Confidence in Philadelphia is growing.  However, despite this tremendous progress and potential, there is still work to be done.  Nutter spoke about the possibility of selling PGW to protect the city’s financial stability.  He highlighted the work of his Manufacturing Task Force to establish a growth strategy to help that sector rebound.  He talked about the new Shared Prosperity initiative to address the cycle of poverty in a city where crime is still too high, too many people lack decent healthcare, returning citizens can’t find jobs, families suffer from hunger, and 25 percent of the population is in poverty.

In his words, education is the answer.  “Solving the education problem must be a business and economic development imperative.”   Access to high quality education is the civil rights issue of the 21st century.  It’s a today problem that will ensure we have a pool of bright and talented workers for the future.

As he spoke, he encouraged the full group to join him in the fight for our future.  “My enthusiasm is unstoppable.  I know we’re a great city.”

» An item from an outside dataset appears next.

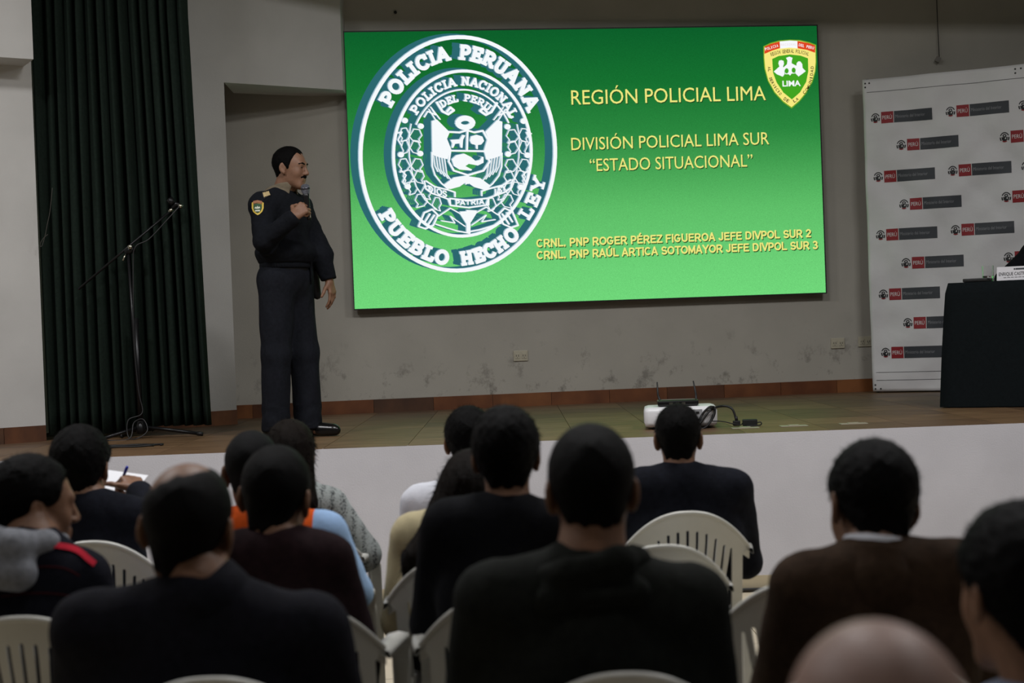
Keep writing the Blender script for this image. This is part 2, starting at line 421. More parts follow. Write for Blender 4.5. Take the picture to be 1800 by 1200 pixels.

As I made my way back out into the cold, this message inspired me.  I thought about the role we could play, as young professionals, in this endeavor.  I reflected on his call to action to urge the Commonwealth to make education funding a top priority.  That’s doable.   I remembered his request to support WorkReady in the organization’s effort to provide summer internships for high school students.  We’re on top of that (look for info soon on the upcoming YPN fundraiser!).

Together, we can continue to grow this city.  We’re on the right path, but we all have an important role to play as a partner in this work.